Wydawało się, że po tym, co stało się na Anfield Road we wtorkowy wieczór, długo nie dostaniemy podobnego spektaklu. Piłka nożna kolejny raz udowodniła jednak, że niczego nie można zakładać i twierdzić, że jest to pewne. Ajax w pierwszej połowie rewanżowego spotkania z Tottenhamem zdobył dwie bramki i Anglicy musieli strzelić trzy gole, aby wrócić do gry o finał.

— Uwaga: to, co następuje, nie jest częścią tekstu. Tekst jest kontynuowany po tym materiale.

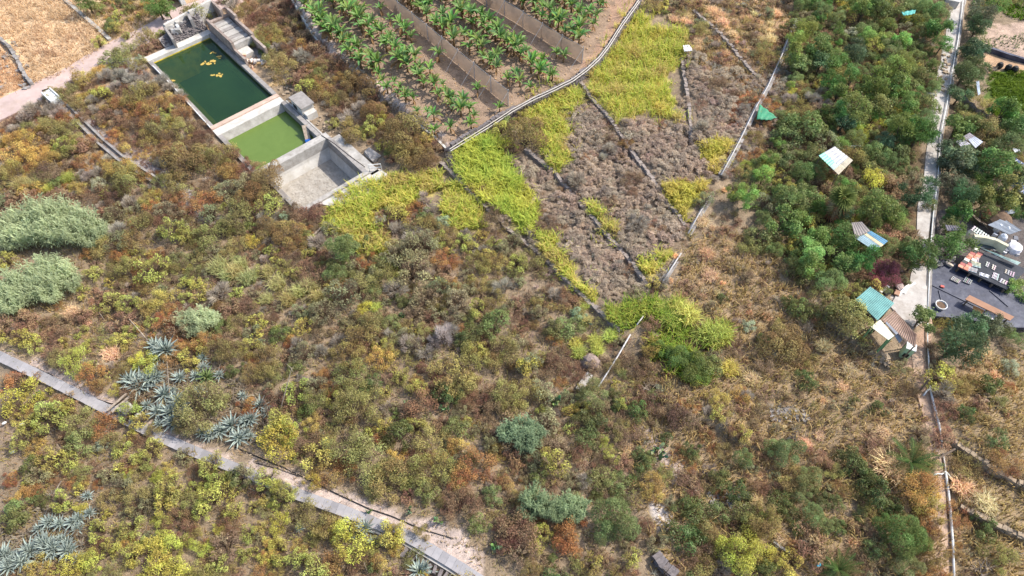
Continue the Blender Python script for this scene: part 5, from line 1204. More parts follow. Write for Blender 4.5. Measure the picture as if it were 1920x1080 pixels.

Nieprawdopodobne znów stało się możliwe i "Koguty" wyszarpały awans. Niewątpliwie bohaterem spotkania został Lucas Moura, który ustrzelił hattricka. Skompletował go w ostatniej akcji meczu. Radość piłkarzy Tottenhamu była niewyobrażalna, bo osiągnęli historyczny sukces. Klub z Londynu nigdy wcześniej nie wystąpił w finale Ligi Mistrzów. Z drugiej strony panowała ogromna rozpacz.

Po tym, jak piłka po strzale Lucasa w dziewięćdziesiątej szóstej minucie wpadła do siatki, piłkarze Ajaksu bezsilnie padli na murawę, co widać na powyższym obrazku. To jeden z najsmutniejszych obrazków tegorocznej Ligi Mistrzów. Piłkarze z Amsterdamu rozkochali w sobie wielu fanów i byli krok od sensacyjnego sukcesu. Wszystko rozsypało się, jak domek z kart właściwie w czterdzieści minut.

Tottenham swój heroiczny triumf celebrował długo. Cała drużyna śpiewała wraz ze swoimi kibicami, a Mauricio Pochettino nie wytrzymał emocji i rozpłakał się i na murawie i przed kamerami. W szatni angielskiego zespołu zapanowało istne szaleństwo, ale nie ma się czemu dziwić. Piłka nożna ponownie rozkochała w sobie wiele osób. I aż żal, że tegoroczna Liga Mistrzów dobiega końca.